*Supplied data*
begin

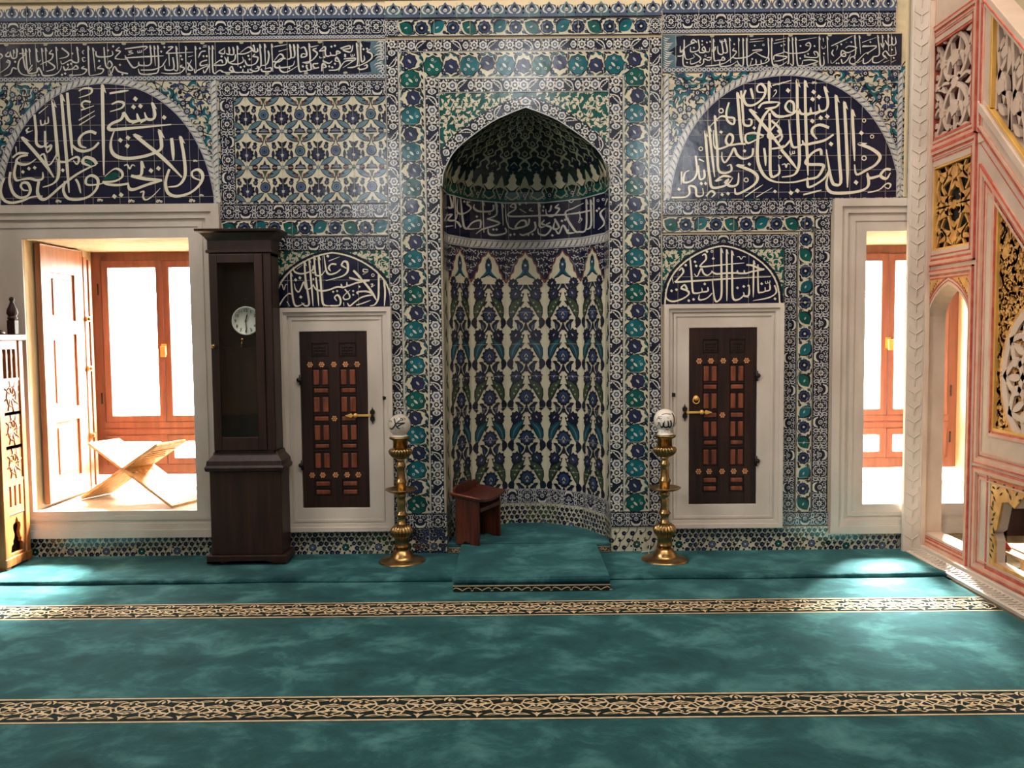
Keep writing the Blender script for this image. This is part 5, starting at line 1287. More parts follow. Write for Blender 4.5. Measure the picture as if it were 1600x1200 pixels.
# ------------------------------------------------------------------ wooden stool inside the niche
E1 = Vector((.904, -.427, 0)); E2 = Vector((.427, .904, 0))
st_ = thing('folding_stool', (-.411, -.026, .085), 'small reddish wooden stool standing in the left corner of the niche', 'stool')
def sboard(name, y0, tops, foot=True):
    m_ = MB(); w = .185
    pts = [(0, 0), (.055, 0), (.07, .02), (.105, .022), (.12, 0), (w, 0), (w, tops[1]), (0, tops[0])]
    def P(u, d, z): return E1 * u + E2 * d + Vector((0, 0, z))
    n = len(pts); vs = [P(u, y0, z) for u, z in pts] + [P(u, y0 + .022, z) for u, z in pts]
    m_.add(vs, [tuple(range(n)), tuple(range(2 * n - 1, n - 1, -1))] + [(i, i + n, (i + 1) % n + n, (i + 1) % n) for i in range(n)], 'stool_wood'); return m_.build(name, st_, .004)
sboard('side_board', 0, (.345, .318)); sboard('side_board', .335, (.345, .318))
m_ = MB(); vs = []; nn = 12
for i in range(nn + 1):
    t = i / nn; d = -.03 + .42 * t; dip = .052 * math.sin(math.pi * t)
    for u, q in ((-.025, .03), (.21, 0)):
        for h in (0, .018): vs.append(E1 * u + E2 * d + Vector((0, 0, .322 + q + h - dip * .5 + (.03 * (t - .5)) ** 2)))
fs = []
for i in range(nn):
    a = i * 4; b = a + 4; fs += [(a, a + 2, b + 2, b), (a + 1, b + 1, b + 3, a + 3), (a, b, b + 1, a + 1), (a + 2, a + 3, b + 3, b + 2)]
fs += [(0, 1, 3, 2), (nn * 4, nn * 4 + 2, nn * 4 + 3, nn * 4 + 1)]
m_.add(vs, fs, 'stool_wood'); m_.build('seat', st_, .003)
m_ = MB(); vs = [E1 * u + E2 * d + Vector((0, 0, z)) for u in (.17, .19) for d in (.022, .335) for z in (.235, .265)]
m_.add(vs, [(0, 1, 3, 2), (4, 6, 7, 5), (0, 4, 5, 1), (2, 3, 7, 6), (0, 2, 6, 4), (1, 5, 7, 3)], 'stool_wood'); m_.build('stretcher', st_, .003)
for d0, s in ((-.03, 1),):
    m_ = MB(); m_.tube([E1 * -.028 + E2 * -.03 + Vector((0, 0, .37)), E1 * .212 + E2 * -.03 + Vector((0, 0, .34))], .007, 'inlay_wood'); m_.build('edge_strip', st_)
m_ = MB(); vs = []
for i in range(9):
    t = i / 8; zt = .392 + .022 * math.sin(math.pi * t) + (.010 if i % 2 else 0)
    for h in (.34, zt):
        for q in (0, .016): vs.append(E1 * (-.03 + q) + E2 * (.02 + .36 * t) + Vector((0, 0, h)))
fs = []
for i in range(8):
    a = i * 4; b = a + 4; fs += [(a, b, b + 2, a + 2), (a + 1, a + 3, b + 3, b + 1), (a + 2, b + 2, b + 3, a + 3), (a, a + 1, b + 1, b)]
fs += [(0, 2, 3, 1), (32, 33, 35, 34)]
m_.add(vs, fs, 'stool_wood'); m_.build('back_rail', st_, .002)

# ------------------------------------------------------------------ folding bookrest in the left window
br = thing('folding_bookrest', (-2.82, .32, WZ0), 'pale carved x shaped folding bookrest standing on the left window sill', 'bookrest', None, -.42)
Y0, Y1 = -.11, .17
def board(name, foot, top, side):
    f, t = Vector(foot), Vector(top); d = (t - f).normalized(); n = Vector((-d.y, d.x)) * .011
    L_ = (t - f).length; m_ = MB()
    def piece(a, b, y0, y1):
        p, q = f + d * a, f + d * b
        m_.prism([(p.x - n.x, p.y - n.y), (q.x - n.x, q.y - n.y), (q.x + n.x, q.y + n.y), (p.x + n.x, p.y + n.y)], y0, y1, 'pale_wood')
    piece(.0, L_, Y0, Y1)
    o = m_.build(name, br, .003)
    q0 = f + d * (L_ * .5)
    for i in range(3):
        y = Y0 + .05 + i * .09; k = MB(); k.tube([(q0.x, y - .02, q0.y), (q0.x, y + .02, q0.y)], .016, 'pale_wood', 10); k.build('knuckle', o)
    k = MB()
    for i in range(7):
        c = f + d * (L_ * (.62 + .045 * i)) + Vector((n.x, n.y)) * 1.12 * side
        k.tube([(c.x, Y0 + .02, c.y), (c.x, Y1 - .03 * (1 + i % 3), c.y)], .004, 'pale_wood', 6)
    k.build('carving', o); return o
board('leaf', (-.46, .012), (.335, .455), -1); board('leaf', (.46, .012), (-.36, .432), 1)

# ------------------------------------------------------------------ shutter folded back in the left window
sh = thing('wooden_shutter', (-3.385, .10, 0), 'reddish wooden shutter folded open against the left side of the bookrest window', 'shutter')
m_ = MB(); z0, z1 = .375, 2.245
slab(m_, rect_pts(0, .60, z0, z1), [rect_pts(.13, .47, 1.70, 2.05), rect_pts(.13, .47, 1.05, 1.60), rect_pts(.13, .47, .52, .95)], .0, .034, 'shutter_wood', 'x'); m_.build('frame', sh, .004)
for a, b in ((1.69, 2.06), (1.04, 1.61), (.51, .96)):
    m_ = MB(); m_.box(.006, .02, .12, .48, a, b, 'shutter_wood'); m_.box(.012, .028, .17, .43, a + .05, b - .05, 'shutter_wood'); m_.build('panel', sh, .006)
m_ = MB(); m_.box(-.004, .04, .605, .66, z0 + .02, z1 - .04, 'shutter_wood'); m_.box(.0, .05, .665, .70, z0 + .02, z1 - .06, 'shutter_wood'); m_.build('folded_leaf', sh, .004)
for z in (1.72, 1.33, .80):
    m_ = MB(); m_.box(.04, .055, .60, .68, z - .02, z + .02, 'brass'); m_.sphere((.06, .63, z), .014, 'brass', 10, 6); m_.build('catch', sh)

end

*Requirements*
Write out each line of the data exactly; the images should be left out.

*Task result*
Keep writing the Blender script for this image. This is part 5, starting at line 1287. More parts follow. Write for Blender 4.5. Measure the picture as if it were 1600x1200 pixels.
# ------------------------------------------------------------------ wooden stool inside the niche
E1 = Vector((.904, -.427, 0)); E2 = Vector((.427, .904, 0))
st_ = thing('folding_stool', (-.411, -.026, .085), 'small reddish wooden stool standing in the left corner of the niche', 'stool')
def sboard(name, y0, tops, foot=True):
    m_ = MB(); w = .185
    pts = [(0, 0), (.055, 0), (.07, .02), (.105, .022), (.12, 0), (w, 0), (w, tops[1]), (0, tops[0])]
    def P(u, d, z): return E1 * u + E2 * d + Vector((0, 0, z))
    n = len(pts); vs = [P(u, y0, z) for u, z in pts] + [P(u, y0 + .022, z) for u, z in pts]
    m_.add(vs, [tuple(range(n)), tuple(range(2 * n - 1, n - 1, -1))] + [(i, i + n, (i + 1) % n + n, (i + 1) % n) for i in range(n)], 'stool_wood'); return m_.build(name, st_, .004)
sboard('side_board', 0, (.345, .318)); sboard('side_board', .335, (.345, .318))
m_ = MB(); vs = []; nn = 12
for i in range(nn + 1):
    t = i / nn; d = -.03 + .42 * t; dip = .052 * math.sin(math.pi * t)
    for u, q in ((-.025, .03), (.21, 0)):
        for h in (0, .018): vs.append(E1 * u + E2 * d + Vector((0, 0, .322 + q + h - dip * .5 + (.03 * (t - .5)) ** 2)))
fs = []
for i in range(nn):
    a = i * 4; b = a + 4; fs += [(a, a + 2, b + 2, b), (a + 1, b + 1, b + 3, a + 3), (a, b, b + 1, a + 1), (a + 2, a + 3, b + 3, b + 2)]
fs += [(0, 1, 3, 2), (nn * 4, nn * 4 + 2, nn * 4 + 3, nn * 4 + 1)]
m_.add(vs, fs, 'stool_wood'); m_.build('seat', st_, .003)
m_ = MB(); vs = [E1 * u + E2 * d + Vector((0, 0, z)) for u in (.17, .19) for d in (.022, .335) for z in (.235, .265)]
m_.add(vs, [(0, 1, 3, 2), (4, 6, 7, 5), (0, 4, 5, 1), (2, 3, 7, 6), (0, 2, 6, 4), (1, 5, 7, 3)], 'stool_wood'); m_.build('stretcher', st_, .003)
for d0, s in ((-.03, 1),):
    m_ = MB(); m_.tube([E1 * -.028 + E2 * -.03 + Vector((0, 0, .37)), E1 * .212 + E2 * -.03 + Vector((0, 0, .34))], .007, 'inlay_wood'); m_.build('edge_strip', st_)
m_ = MB(); vs = []
for i in range(9):
    t = i / 8; zt = .392 + .022 * math.sin(math.pi * t) + (.010 if i % 2 else 0)
    for h in (.34, zt):
        for q in (0, .016): vs.append(E1 * (-.03 + q) + E2 * (.02 + .36 * t) + Vector((0, 0, h)))
fs = []
for i in range(8):
    a = i * 4; b = a + 4; fs += [(a, b, b + 2, a + 2), (a + 1, a + 3, b + 3, b + 1), (a + 2, b + 2, b + 3, a + 3), (a, a + 1, b + 1, b)]
fs += [(0, 2, 3, 1), (32, 33, 35, 34)]
m_.add(vs, fs, 'stool_wood'); m_.build('back_rail', st_, .002)

# ------------------------------------------------------------------ folding bookrest in the left window
br = thing('folding_bookrest', (-2.82, .32, WZ0), 'pale carved x shaped folding bookrest standing on the left window sill', 'bookrest', None, -.42)
Y0, Y1 = -.11, .17
def board(name, foot, top, side):
    f, t = Vector(foot), Vector(top); d = (t - f).normalized(); n = Vector((-d.y, d.x)) * .011
    L_ = (t - f).length; m_ = MB()
    def piece(a, b, y0, y1):
        p, q = f + d * a, f + d * b
        m_.prism([(p.x - n.x, p.y - n.y), (q.x - n.x, q.y - n.y), (q.x + n.x, q.y + n.y), (p.x + n.x, p.y + n.y)], y0, y1, 'pale_wood')
    piece(.0, L_, Y0, Y1)
    o = m_.build(name, br, .003)
    q0 = f + d * (L_ * .5)
    for i in range(3):
        y = Y0 + .05 + i * .09; k = MB(); k.tube([(q0.x, y - .02, q0.y), (q0.x, y + .02, q0.y)], .016, 'pale_wood', 10); k.build('knuckle', o)
    k = MB()
    for i in range(7):
        c = f + d * (L_ * (.62 + .045 * i)) + Vector((n.x, n.y)) * 1.12 * side
        k.tube([(c.x, Y0 + .02, c.y), (c.x, Y1 - .03 * (1 + i % 3), c.y)], .004, 'pale_wood', 6)
    k.build('carving', o); return o
board('leaf', (-.46, .012), (.335, .455), -1); board('leaf', (.46, .012), (-.36, .432), 1)

# ------------------------------------------------------------------ shutter folded back in the left window
sh = thing('wooden_shutter', (-3.385, .10, 0), 'reddish wooden shutter folded open against the left side of the bookrest window', 'shutter')
m_ = MB(); z0, z1 = .375, 2.245
slab(m_, rect_pts(0, .60, z0, z1), [rect_pts(.13, .47, 1.70, 2.05), rect_pts(.13, .47, 1.05, 1.60), rect_pts(.13, .47, .52, .95)], .0, .034, 'shutter_wood', 'x'); m_.build('frame', sh, .004)
for a, b in ((1.69, 2.06), (1.04, 1.61), (.51, .96)):
    m_ = MB(); m_.box(.006, .02, .12, .48, a, b, 'shutter_wood'); m_.box(.012, .028, .17, .43, a + .05, b - .05, 'shutter_wood'); m_.build('panel', sh, .006)
m_ = MB(); m_.box(-.004, .04, .605, .66, z0 + .02, z1 - .04, 'shutter_wood'); m_.box(.0, .05, .665, .70, z0 + .02, z1 - .06, 'shutter_wood'); m_.build('folded_leaf', sh, .004)
for z in (1.72, 1.33, .80):
    m_ = MB(); m_.box(.04, .055, .60, .68, z - .02, z + .02, 'brass'); m_.sphere((.06, .63, z), .014, 'brass', 10, 6); m_.build('catch', sh)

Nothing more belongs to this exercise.